"Case in svendita ai politici di sinistra". Il parlamento sapeva

Nel 2001 l’azzurro Taradash denunciò alla Camera "l’enorme disparità tra valutazione di mercato e prezzo di acquisto". Ma il governo Amato garantì: niente sconti sugli immobili di lusso. Veltroni rompe il silenzio: "Nessun privilegio, solo prelazione"

"Case in svendita ai politici  
di sinistra". Il parlamento sapeva

Roma - Ricomincio da capo è un’allegra commediola americana nella quale il malcapitato Bill Murray, nel ruolo di un improbabile meteorologo tv, si trova condannato a vivere all’infinito lo stesso giorno in uno sperduto paesello della Pennsylvania.
Nel mondo politico italiano, però, la finzione cinematografica diventa realtà e accade che ciclicamente ci si ritrovi a vivere le medesime situazioni così come si erano configurate in precedenza. È il caso di «Svendopoli». Bisogna, infatti, tornare a quel fatidico question time alla Camera del 24 gennaio 2001. Il governo Amato è ormai agli sgoccioli, ma questo non impedisce l’avvio delle procedure di vendita degli immobili degli enti previdenziali e dei Comuni. Il deputato di Forza Italia, Marco Taradash, presentò un’interrogazione a risposta immediata al ministro del Lavoro, Cesare Salvi, e al ministro delle Finanze, Ottaviano Del Turco, per sapere se non sia «opportuno verificare che le operazioni di dismissione non finiscano per determinare l’alienazione di immobili di pregio a prezzi ben lontani dal loro valore di mercato».

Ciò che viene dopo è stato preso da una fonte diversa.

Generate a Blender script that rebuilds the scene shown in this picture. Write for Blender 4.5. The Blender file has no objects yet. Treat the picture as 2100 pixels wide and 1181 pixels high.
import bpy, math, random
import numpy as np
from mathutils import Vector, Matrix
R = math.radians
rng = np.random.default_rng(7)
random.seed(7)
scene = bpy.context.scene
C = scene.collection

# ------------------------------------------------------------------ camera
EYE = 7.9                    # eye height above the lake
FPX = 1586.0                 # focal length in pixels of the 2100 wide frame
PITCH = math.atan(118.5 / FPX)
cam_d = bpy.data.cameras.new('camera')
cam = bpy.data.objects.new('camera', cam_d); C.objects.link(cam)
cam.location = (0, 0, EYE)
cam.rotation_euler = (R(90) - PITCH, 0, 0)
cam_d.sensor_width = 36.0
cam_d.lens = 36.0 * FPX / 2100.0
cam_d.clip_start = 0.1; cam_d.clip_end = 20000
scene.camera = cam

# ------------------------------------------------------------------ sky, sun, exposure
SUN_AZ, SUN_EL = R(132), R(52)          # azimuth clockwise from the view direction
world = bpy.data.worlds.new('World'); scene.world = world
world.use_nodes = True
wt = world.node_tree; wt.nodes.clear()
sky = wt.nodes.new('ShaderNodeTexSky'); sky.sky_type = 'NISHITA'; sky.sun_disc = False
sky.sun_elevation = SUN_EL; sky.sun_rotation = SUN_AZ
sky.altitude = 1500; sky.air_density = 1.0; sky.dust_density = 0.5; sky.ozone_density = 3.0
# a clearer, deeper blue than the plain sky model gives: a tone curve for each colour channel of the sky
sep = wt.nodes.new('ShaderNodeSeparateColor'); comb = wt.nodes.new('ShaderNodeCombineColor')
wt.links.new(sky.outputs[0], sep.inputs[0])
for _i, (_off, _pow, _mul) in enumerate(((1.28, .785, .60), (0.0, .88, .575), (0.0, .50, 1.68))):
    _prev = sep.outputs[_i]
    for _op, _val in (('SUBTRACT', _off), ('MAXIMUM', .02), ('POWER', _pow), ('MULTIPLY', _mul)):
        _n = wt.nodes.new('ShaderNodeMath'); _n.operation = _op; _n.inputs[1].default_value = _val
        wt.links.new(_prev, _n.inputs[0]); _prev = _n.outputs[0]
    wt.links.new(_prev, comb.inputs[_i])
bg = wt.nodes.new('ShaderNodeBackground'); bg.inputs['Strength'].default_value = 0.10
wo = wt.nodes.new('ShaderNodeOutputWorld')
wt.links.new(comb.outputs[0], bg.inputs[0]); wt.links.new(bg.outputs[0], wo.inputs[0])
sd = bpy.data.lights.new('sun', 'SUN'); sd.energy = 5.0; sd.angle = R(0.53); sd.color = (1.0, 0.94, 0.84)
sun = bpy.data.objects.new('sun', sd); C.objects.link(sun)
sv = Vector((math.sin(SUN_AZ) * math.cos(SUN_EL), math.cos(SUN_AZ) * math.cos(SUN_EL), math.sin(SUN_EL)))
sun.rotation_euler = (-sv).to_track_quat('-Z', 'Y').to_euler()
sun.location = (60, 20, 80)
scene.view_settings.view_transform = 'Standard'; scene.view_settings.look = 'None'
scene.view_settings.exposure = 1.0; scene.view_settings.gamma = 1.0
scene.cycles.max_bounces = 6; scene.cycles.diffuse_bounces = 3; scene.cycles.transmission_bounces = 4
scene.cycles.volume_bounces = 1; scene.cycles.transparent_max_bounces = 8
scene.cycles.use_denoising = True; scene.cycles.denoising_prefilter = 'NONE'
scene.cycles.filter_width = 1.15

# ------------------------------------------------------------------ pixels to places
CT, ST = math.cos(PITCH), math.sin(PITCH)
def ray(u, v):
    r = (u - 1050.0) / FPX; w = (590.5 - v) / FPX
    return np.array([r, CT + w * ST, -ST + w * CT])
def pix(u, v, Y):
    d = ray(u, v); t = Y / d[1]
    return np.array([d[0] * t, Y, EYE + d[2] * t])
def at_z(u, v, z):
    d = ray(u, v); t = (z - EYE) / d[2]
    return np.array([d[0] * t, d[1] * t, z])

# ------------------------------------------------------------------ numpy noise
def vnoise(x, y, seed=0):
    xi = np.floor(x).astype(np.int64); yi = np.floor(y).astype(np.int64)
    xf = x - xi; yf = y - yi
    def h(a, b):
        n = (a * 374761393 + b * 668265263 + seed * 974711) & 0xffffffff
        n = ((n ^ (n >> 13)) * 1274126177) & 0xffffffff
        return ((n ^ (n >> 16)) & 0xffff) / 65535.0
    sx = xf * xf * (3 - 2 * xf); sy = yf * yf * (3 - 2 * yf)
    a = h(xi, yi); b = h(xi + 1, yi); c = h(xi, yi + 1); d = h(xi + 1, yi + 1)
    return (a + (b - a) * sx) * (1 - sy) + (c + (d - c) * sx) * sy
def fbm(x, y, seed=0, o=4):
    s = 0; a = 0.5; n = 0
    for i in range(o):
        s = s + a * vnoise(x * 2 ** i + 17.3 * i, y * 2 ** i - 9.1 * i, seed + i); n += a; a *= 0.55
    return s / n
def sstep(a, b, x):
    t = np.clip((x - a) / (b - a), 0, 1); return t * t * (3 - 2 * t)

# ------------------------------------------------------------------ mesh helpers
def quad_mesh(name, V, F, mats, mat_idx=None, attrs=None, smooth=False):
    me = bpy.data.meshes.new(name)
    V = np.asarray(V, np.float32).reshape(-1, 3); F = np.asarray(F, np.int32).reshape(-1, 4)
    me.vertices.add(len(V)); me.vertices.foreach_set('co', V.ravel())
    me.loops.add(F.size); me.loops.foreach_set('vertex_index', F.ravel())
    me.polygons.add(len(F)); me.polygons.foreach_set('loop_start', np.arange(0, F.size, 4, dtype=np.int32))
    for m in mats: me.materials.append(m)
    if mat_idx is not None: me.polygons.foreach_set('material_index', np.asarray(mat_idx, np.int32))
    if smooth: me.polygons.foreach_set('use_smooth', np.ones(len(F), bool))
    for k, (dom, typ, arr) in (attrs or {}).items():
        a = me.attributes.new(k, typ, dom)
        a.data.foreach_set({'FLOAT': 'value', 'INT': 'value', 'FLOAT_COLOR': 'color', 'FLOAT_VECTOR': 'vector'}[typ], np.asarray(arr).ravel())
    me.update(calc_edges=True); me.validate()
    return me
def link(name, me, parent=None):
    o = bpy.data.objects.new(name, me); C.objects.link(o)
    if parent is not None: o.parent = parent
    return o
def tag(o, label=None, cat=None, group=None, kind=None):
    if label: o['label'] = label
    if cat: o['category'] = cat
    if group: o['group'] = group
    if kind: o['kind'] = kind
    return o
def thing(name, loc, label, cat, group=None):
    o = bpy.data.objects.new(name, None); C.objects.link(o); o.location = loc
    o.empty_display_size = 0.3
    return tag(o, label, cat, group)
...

Anzi, nell’intervento in assemblea Taradash fu ancora più esplicito. «Si è scoperto, grazie a un’inchiesta dell’Espresso, che l’Ufficio del territorio delle Finanze (l’attuale Agenzia del demanio, ndr) ha fatto in modo di attribuire agli immobili attualmente affittati a esponenti del mondo politico, della magistratura, del giornalismo, prezzi al di sotto di quelli di mercato per cui non risultano immobili di pregio. Si sta andando verso “Acquistopoli”», disse il deputato azzurro.
Come ricordato nell’intervista concessa ieri al Giornale da Cesare Salvi, l’ex ministro avviò un’ampia digressione per mostrare come fino ad allora si fosse seguito un percorso trasparente. Innanzitutto, ricordò che «gli immobili di pregio sono quelli che hanno un valore superiore al 70% del prezzo medio degli appartamenti rilevato sull’intero territorio comunale» e che a essi non si applica lo sconto del 30% concesso agli inquilini in affitto.

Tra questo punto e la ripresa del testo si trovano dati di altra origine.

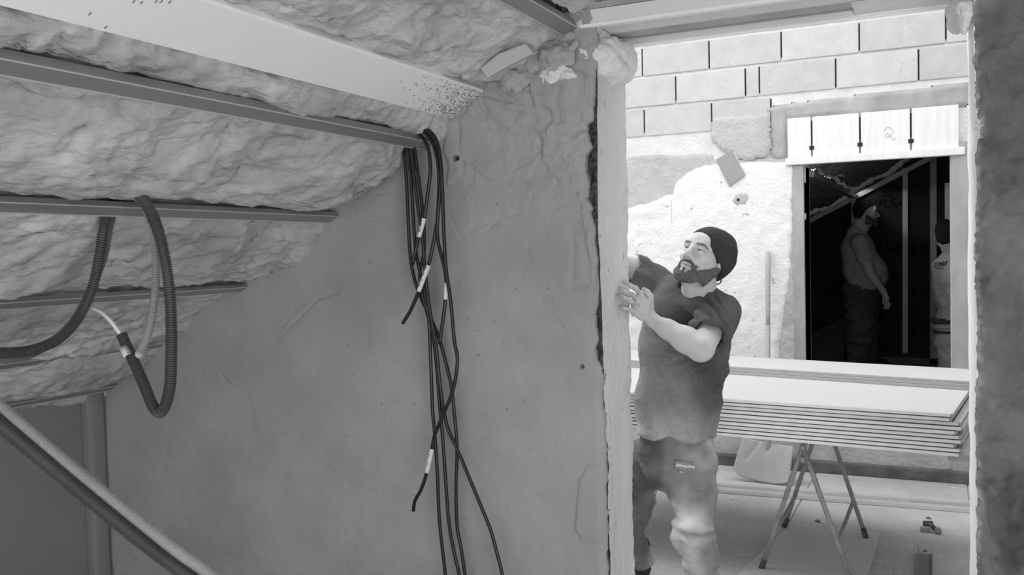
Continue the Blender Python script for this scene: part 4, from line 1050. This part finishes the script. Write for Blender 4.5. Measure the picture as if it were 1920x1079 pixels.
def beard_shell(v, q, name, m, parent, Mw, lift=.0028):
    bm_ = beard_mask(v); n = vnormals(v, q)
    keep = (bm_[q] > .45).all(1); qq = q[keep]
    vv = v+n*(np.clip(bm_, .3, 1)*lift+.0035*fbm(v*260, 2))[:, None]
    used = np.unique(qq); rm = np.full(len(v), -1); rm[used] = np.arange(len(used)); vv = vv[used]; qq = rm[qq]
    return mesh_np(name, xf(vv, Mw), qq, m, True, parent)
def xf(v, Mw): return v @ Mw[:3, :3].T+Mw[:3, 3]
def frame(origin, fwd, up):
    f = np.array(fwd, float); f /= np.linalg.norm(f); u = np.array(up, float); u = u-f*u.dot(f); u /= np.linalg.norm(u)
    l = np.cross(u, f)         # person's left... x axis
    l = -np.cross(f, u)*-1
    Mx = np.eye(4); Mx[:3, 0] = np.cross(f, u); Mx[:3, 1] = f; Mx[:3, 2] = u; Mx[:3, 3] = origin; return Mx
CR, CU, CB = RM @ np.array([1., 0, 0]), RM @ np.array([0, -1., 0]), RM @ np.array([0, 0, -1.])   # image right, up, toward the eye, in the world

def cam_dir(r, u, b): return CR*r+CU*u+CB*b

# ---------------------------------------------------------------- worker in the opening
PY = 3.78
def P(px, py, y=PY): return onY(px, py, y)
hc_ = P(1317, 487, 3.74)
yaw, pit = math.radians(41), math.radians(20)
fw = cam_dir(-math.sin(yaw)*math.cos(pit), math.sin(pit), math.cos(yaw)*math.cos(pit))
up0 = cam_dir(.56, .86, -.30)
HM = frame(hc_, fw, up0); HS = 1.07
HM[:3, :3] *= HS
HMi = np.linalg.inv(HM)
neckW = P(1306, 566, 3.80)
v1, q1, t1 = head_local(xf(neckW[None], HMi)[0])
hv, hq = v1.copy(), q1
v1w = xf(v1, HM)
# arm + hand (his left), reaching to the edge of the opening
sh_L = P(1350, 588, 3.76); el_L = P(1314, 654, 3.50); wr_L = P(1226, 603, 3.525)
S = SDF(.0042)
S.chain([sh_L, el_L*.45+sh_L*.55, el_L], [.052, .052, .050], k=.02)
fm = el_L*.68+wr_L*.32
S.chain([el_L, fm, el_L*.30+wr_L*.70, wr_L], [.050, .051, .038, .0285], k=.02)
va, qa = S.mesh(); va = relax(va, qa, 1)
# hand
JS = -1.118
def HJ(px, py, off): return onX(px, py, JS+off)
wr = wr_L
kn = [onY(1200, 551, 3.455), onY(1193, 561, 3.450), onY(1190, 574, 3.450), onY(1189, 587, 3.460)]
tips = [HJ(1171, 530, .012), HJ(1164, 544, .012), HJ(1163, 556, .013), HJ(1165, 578, .014)]
H = SDF(.0022)
for i in range(4):
    H.chain([wr+(kn[i]-wr)*.12, wr+(kn[i]-wr)*.6, kn[i]], [.017, .0165, .0135], k=.010)
H.chain([kn[0], kn[1], kn[2], kn[3]], [.0125, .0125, .012, .0115], k=.008)
for i in range(4):
    a, b = kn[i], tips[i]; d = b-a; out = np.array([1.0, -.55, 0.25]); out /= np.linalg.norm(out)
    m1 = a+d*.42+out*.011; m2 = a+d*.74+out*.006; r0 = (.0098, .0100, .0096, .0086)[i]
    H.chain([a, m1, m2, b], [r0*1.08, r0, r0*.92, r0*.80], k=.003)
    H.ell(m1+out*.002, (r0*1.05,)*3, k=.004)
# thumb leaves the side of the palm near its base, behind the index finger
th0 = wr+(kn[0]-wr)*.30+cam_dir(.004, .012, -.012); th1 = P(1219, 556, 3.50); th2 = P(1207, 543, 3.485)
H.chain([th0, th1, (th1+th2)/2+cam_dir(.002, .003, 0), th2], [.016, .0125, .0102, .0086], k=.008)
H.chain([wr_L*.9+fm*.1, wr_L, wr+(kn[1]-wr)*.2], [.029, .0275, .024], k=.014)
vh, qh = H.mesh(); vh = relax(vh, qh, 1, .4)
# dirt on the finger tips and knuckles
th_ = np.ones(len(vh))
for tp in tips+[th2]: th_ = th_*(1-.5*np.exp(-(np.linalg.norm(vh-tp, axis=1)/.011)**2))
th_ *= 1-.25*sstep(.1, .7, fbm(vh*45, 3))
# other arm: raised along the back of the wall, hidden by the jamb
sh_R = P(1226, 530, 3.90); ho_ = P(1175, 490, 3.72); hnd = P(1112, 470, 3.60)
S2 = SDF(.006)
S2.chain([sh_R, P(1190, 503, 3.86), P(1150, 492, 3.76), hnd], [.060, .052, .042, .030], k=.02)
for i in range(4):
    b_ = hnd+np.array([-.01, -.01, -.03+.02*i]); S2.chain([hnd, b_+np.array([-.05, -.02, 0]), b_+np.array([-.10, -.045, .01])], [.02, .011, .008], k=.006)
S2.chain([hnd, hnd+np.array([-.01, -.03, .06]), hnd+np.array([-.02, -.04, .09])], [.018, .012, .009], k=.006)
# trunk and legs under the clothes (one surface with the arms)
chest = P(1288, 628, 3.84); waist = P(1268, 760, 3.86); hip = P(1268, 850, 3.86)
hipL, hipR = P(1302, 880, 3.84), P(1225, 880, 3.92)
knL, knR = P(1300, 1008, 3.74), P(1176, 990, 3.98)
anL = np.array([knL[0]+.03, knL[1]+.10, .10]); anR = np.array([knR[0]+.00, knR[1]+.16, .10])
S2.chain([neckW, chest, waist, hip], [.06, .11, .11, .10], k=.03)
S2.chain([hipL, knL, anL], [.060, .045, .038], k=.02); S2.chain([hipR, knR, anR], [.060, .045, .038], k=.02)
S2.cone(sh_L, neckW, .05, .05, k=.03); S2.cone(sh_R, neckW, .05, .05, k=.03)
vb, qb = S2.mesh()
Vp, Qp, Tp = joinm([(v1w, q1, t1), (va, qa, 1.0), (vh, qh, th_), (vb, qb, 1.0)])
worker = mesh_np('person', Vp, Qp, M['skin'], True, None, Tp)
tag(worker, 'bearded worker in a dark beanie and t-shirt, one hand against the edge of the opening', 'person')
beard_shell(hv, hq, 'beard', M['beard'], worker, HM)
for s in (-1, 1):
    E_ = SDF(.0016); E_.ell((s*.0305, .0735, .0095), .0118, k=.001); ev, eq = E_.mesh()
    gz = np.array([s*.0305+.001, .0735+.0118, .0125]); dd = np.linalg.norm(ev-gz, axis=1)
    eo = mesh_np('eye', xf(ev, HM), eq, M['eye'], True, worker)
    I_ = SDF(.0010); I_.ell(gz-np.array([0, .0020, 0]), (.0052, .0028, .0052), k=.001); iv, iq = I_.mesh()
    mesh_np('iris', xf(iv, HM), iq, M['hair'], True, eo)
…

In secondo luogo, rilevò che «esiste un’unica fonte» per la determinazione dei prezzi: il Dipartimento del territorio del ministero delle Finanze. In ultima istanza, Salvi confermò che «l’Osservatorio sul patrimonio immobiliare (allora guidato da Gualtiero Tamburini, ndr) presso il ministero del Lavoro ha il compito di monitorare le dismissioni». Secondo il ministro, non vi era rischio che «Affittopoli» potesse trasformarsi in «Svendopoli» in quanto «sarà mia cura intervenire per evitare che ciò accada, come ho già fatto nell’estate del 1999 bloccando la vendita degli immobili di pregio» per evitare privilegi.

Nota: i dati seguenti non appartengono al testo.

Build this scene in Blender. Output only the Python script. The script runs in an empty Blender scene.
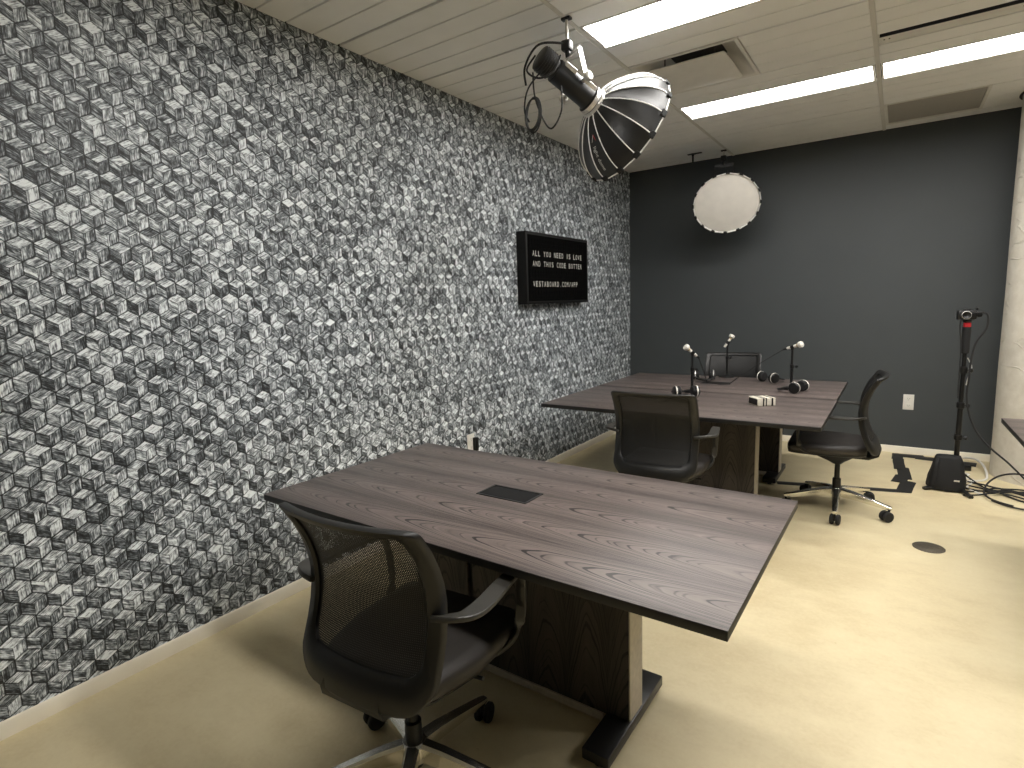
import bpy, bmesh, math, random
from mathutils import Vector, Matrix
random.seed(7)
PI = math.pi
C = bpy.context.scene.collection
H, D = 2.924, 6.26            # ceiling height, distance of the back wall

# ------------------------------------------------------------------ node helpers
class N:
    """tiny wrapper so that node maths reads like a formula"""
    def __init__(s, t, o): s.t, s.o = t, o
    def _m(s, op, *a, clamp=False):
        n = s.t.nodes.new('ShaderNodeMath'); n.operation = op; n.use_clamp = clamp
        for i, v in enumerate((s,) + a):
            if isinstance(v, N): s.t.links.new(v.o, n.inputs[i])
            else: n.inputs[i].default_value = v
        return N(s.t, n.outputs[0])
    def __add__(s, b): return s._m('ADD', b)
    def __sub__(s, b): return s._m('SUBTRACT', b)
    def __mul__(s, b): return s._m('MULTIPLY', b)
    def __truediv__(s, b): return s._m('DIVIDE', b)
    def fl(s): return s._m('FLOOR')
    def rnd(s): return s._m('ROUND')
    def ab(s): return s._m('ABSOLUTE')
    def fr(s): return s._m('FRACT')
    def mn(s, b): return s._m('MINIMUM', b)
    def mx(s, b): return s._m('MAXIMUM', b)
    def lt(s, b): return s._m('LESS_THAN', b)
    def gt(s, b): return s._m('GREATER_THAN', b)
    def pw(s, b): return s._m('POWER', b)
    def sin(s): return s._m('SINE')
    def sat(s): return s._m('ADD', 0.0, clamp=True)

class Mat:
    def __init__(s, name):
        s.m = bpy.data.materials.new(name); s.m.use_nodes = True
        s.t = s.m.node_tree; s.t.nodes.clear()
        s.out = s.t.nodes.new('ShaderNodeOutputMaterial')
        s.b = s.t.nodes.new('ShaderNodeBsdfPrincipled')
        s.t.links.new(s.b.outputs[0], s.out.inputs[0])
    def set(s, k, v):
        if isinstance(v, N): s.t.links.new(v.o, s.b.inputs[k])
        elif hasattr(v, 'is_output'): s.t.links.new(v, s.b.inputs[k])
        else:
            if isinstance(v, (tuple, list)) and len(v) == 3: v = (*v, 1)
            s.b.inputs[k].default_value = v
        return s
    def coords(s, kind='Object'):
        tc = s.t.nodes.new('ShaderNodeTexCoord'); sp = s.t.nodes.new('ShaderNodeSeparateXYZ')
        s.t.links.new(tc.outputs[kind], sp.inputs[0])
        return [N(s.t, o) for o in sp.outputs]
    def vec(s, x, y, z):
        n = s.t.nodes.new('ShaderNodeCombineXYZ')
        for i, v in enumerate((x, y, z)):
            if isinstance(v, N): s.t.links.new(v.o, n.inputs[i])
            else: n.inputs[i].default_value = v
        return n.outputs[0]
    def noise(s, v, scale=1.0, detail=2.0, rough=.5):
        n = s.t.nodes.new('ShaderNodeTexNoise'); n.inputs['Scale'].default_value = scale
        n.inputs['Detail'].default_value = detail; n.inputs['Roughness'].default_value = rough
        s.t.links.new(v, n.inputs['Vector']); return N(s.t, n.outputs[0])
    def white(s, v):
        n = s.t.nodes.new('ShaderNodeTexWhiteNoise'); n.noise_dimensions = '3D'
        s.t.links.new(v, n.inputs['Vector']); return N(s.t, n.outputs[0])
    def ramp(s, f, stops):
        n = s.t.nodes.new('ShaderNodeValToRGB'); e = n.color_ramp.elements
        while len(e) < len(stops): e.new(.5)
        for k, (p, c) in zip(e, stops): k.position = p; k.color = (*c, 1)
        s.t.links.new(f.o, n.inputs[0]); return n.outputs[0]
    def rng(s, f, a, b, c=0., d=1.):
        n = s.t.nodes.new('ShaderNodeMapRange'); n.clamp = True
        s.t.links.new(f.o, n.inputs[0])
        for i, v in enumerate((a, b, c, d)): n.inputs[i + 1].default_value = v
        return N(s.t, n.outputs[0])
    def bump(s, f, strength=.3, dist=.002):
        n = s.t.nodes.new('ShaderNodeBump'); n.inputs['Strength'].default_value = strength
        n.inputs['Distance'].default_value = dist
        s.t.links.new(f.o, n.inputs['Height']); s.t.links.new(n.outputs[0], s.b.inputs['Normal'])

def plain(name, col, rough=.5, metal=0., nscale=0, namp=.15, bump=0, **kw):
    """a plain colour with a little procedural unevenness"""
    m = Mat(name); m.set('Base Color', col); m.set('Roughness', rough); m.set('Metallic', metal)
    if nscale:
        x, y, z = m.coords(); f = m.noise(m.vec(x, y, z), nscale, 4)
        m.set('Base Color', m.ramp(f, [(.25, tuple(c * (1 - namp) for c in col)), (.75, tuple(min(1, c * (1 + namp)) for c in col))]))
        if bump: m.bump(f, bump, .002)
    for k, v in kw.items(): m.set(k.replace('_', ' '), v)
    return m.m

def wood_material(name, vertical=False, dark=(.011, .0085, .008), light=(.178, .142, .129), pitch=.187, C2=22, rough=.38):
    m = Mat(name); x, y, z = m.coords()
    if vertical: X, V, W = z * -1.0, x, y
    else: X, V, W = x, y, z
    s = (V / pitch) + .5
    leaf = s.fl(); v = (s.fr() - .5) * pitch
    rl = m.white(m.vec(leaf, 3.1, 7.7))
    v = v + (m.noise(m.vec(X * 1.3, leaf * 9.0, 0.), 1, 1) - .5) * .035
    wob = (m.noise(m.vec(X * 3.0, V * 16.0, W * 16.0), 1, 2) - .5) * .16
    r = X - (v * v) * C2 * 4.5 + rl * .25 + wob
    rings = m.noise(m.vec(r * 14.0, leaf * 5.0, 0.), 1, 2.5, .6)
    line = m.noise(m.vec(r * 30.0, leaf * 3.0 + 9.0, 2.), 1, 1, .5)
    fine = m.noise(m.vec(X * 5.0, V * 300.0, W * 300.0), 1, 3, .6)
    streak = m.noise(m.vec(X * 1.2, V * 40.0, W * 40.0), 1, 3, .6)
    edge = (v.ab() / (pitch * .5))
    t = m.rng(rings, .32, .68) * .46 + m.rng(fine, .25, .75) * .24 + m.rng(streak, .3, .7) * .30
    t = t - m.rng(line, .53, .60) * .62
    t = t - m.rng(edge, .35, 1.0) * .34 + .20
    m.set('Base Color', m.ramp(t.sat(), [(0, dark), (.45, tuple(a * .45 + b * .55 for a, b in zip(dark, light))), (1, light)]))
    m.set('Roughness', m.rng(fine, .2, .8, rough + .08, rough - .05))
    m.bump(fine, .12, .001)
    return m.m

def wallpaper_material():
    m = Mat('tumbling_block_wallpaper'); _, y, z = m.coords()
    W = .0790
    px = (y - .946) / W; py = (z - 1.478) / W
    R3 = math.sqrt(3)
    ax = (px + .5).fl(); ay = (py / R3 + .5).fl() * R3                 # lattice a
    bx = px.fl() + .5; by = (py / R3).fl() * R3 + R3 / 2               # lattice b
    qax, qay = px - ax, py - ay; qbx, qby = px - bx, py - by
    sel = (qax * qax + qay * qay).lt(qbx * qbx + qby * qby)
    inv = sel * -1.0 + 1.0
    qx = qax * sel + qbx * inv; qy = qay * sel + qby * inv
    ix = ((ax * sel + bx * inv) * 2.0).rnd(); iy = ((ay * sel + by * inv) / (R3 / 2)).rnd()
    out_a = out_b = face = None
    L = 1 / R3
    def rot(k):
        c, s = math.cos(k), math.sin(k)
        X = qx * c - qy * s; Y = qx * s + qy * c
        a = Y + X / R3; b = Y - X / R3
        return a / L, b / L
    fs = []
    for k, ang in enumerate((0, 2 * PI / 3, -2 * PI / 3)):
        a, b = rot(ang); f = a.mn(b).gt(0.0); fs.append((a, b, f))
    (a0, b0, f0), (a1, b1, f1), (a2, b2, f2) = fs
    f0 = f0; f1 = f1 * (f0 * -1.0 + 1.0); f2 = ((f0 + f1) * -1.0 + 1.0)
    a = a0 * f0 + a1 * f1 + a2 * f2; b = b0 * f0 + b1 * f1 + b2 * f2
    fid = f1 + f2 * 2.0
    r1 = m.white(m.vec(ix + .25, iy + .25, fid + .25)); r2 = m.white(m.vec(ix + 40.25, iy + .25, fid + .25))
    cube = m.white(m.vec(ix + .25, iy + 77.25, 5.))
    pl = (b * 2.6 + r2).fl()                                             # narrow planks inside each face
    rp = m.white(m.vec(ix + pl * 13.0 + .25, iy + .25, fid + 9.25))
    plf = (b * 2.6 + r2).fr()
    grain = m.noise(m.vec(a * 1.6 + r1 * 50.0, b * 11.0 + r2 * 30.0, fid * 7.0 + cube * 20.0), 1, 4, .65)
    spot = m.noise(m.vec(a * 2.2 + r2 * 40.0, b * 3.0 + r1 * 40.0, cube * 9.0), 1, 2)
    t = (r1 - .5) * .36 + (rp - .5) * .36 + (cube - .5) * .04 + (grain - .5) * 1.8 + (spot - .5) * 1.1 + .57
    t = t + f0 * .12 + f1 * .03 - f2 * .08
    # worn dark joints round each block, thinner ones along the inner edges and planks
    e_out = ((a * -1.0 + 1.0).mn(b * -1.0 + 1.0)); e_in = a.mn(b)
    t = t - m.rng(e_out, .0, .085, .62, 0.) - m.rng(e_in, .0, .05, .34, 0.)
    t = t - m.rng(plf.mn(plf * -1.0 + 1.0), .0, .07, .22, 0.)
    m.set('Base Color', m.ramp(t.sat(), [(0, (.005, .0062, .0072)), (.25, (.031, .037, .042)), (.50, (.155, .175, .190)), (.74, (.50, .54, .57)), (.93, (.90, .95, .97))]))
    m.set('Roughness', .55)
    m.bump(grain, .15, .001)
    return m.m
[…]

Taradash replicò rilevando come fossero già sorti contrasti sui criteri di valutazione tra Ufficio tecnico erariale delle Finanze e Osservatorio. «Vi è un’enorme disparità tra prezzi di mercato reali e prezzi che vengono segnalati come valore di quelle abitazioni in cui risiedono segretari di partito ed esponenti politici al 99% del centrosinistra», concluse. Rilievi che nel 2001 vennero mossi a Roma anche dal consigliere comunale, Rita Bernardini (oggi segretario radicale), che denunciò lo scandalo dei prezzi stracciati per migliaia di immobili posti in vendita dal Comune nel centro storico in favore di personalità eccellenti.

Tutto passò in cavalleria e dopo sei anni si scopre che la paventata «Svendopoli» è diventata una realtà. E che le dismissioni siano state gestite nel corso degli anni con una certa leggerezza lo conferma l’insolito lavorio di Via XX Settembre. I tecnici del ministero dell’Economia, infatti, sono al lavoro per individuare nuovi criteri che consentano di valorizzare al massimo il patrimonio degli enti pubblici aumentando i ricavi per le casse dello Stato.

Una preoccupazione alquanto insolita visto che il governo Prodi si è contraddistinto maggiormente per l’incremento della pressione fiscale piuttosto che per le dismissioni. Le sollecitazioni della Corte dei conti e l’ennesimo incidente mediatico devono aver convinto Via XX Settembre al ripensamento. Sperando di non dover ricominciare da capo anche questa volta.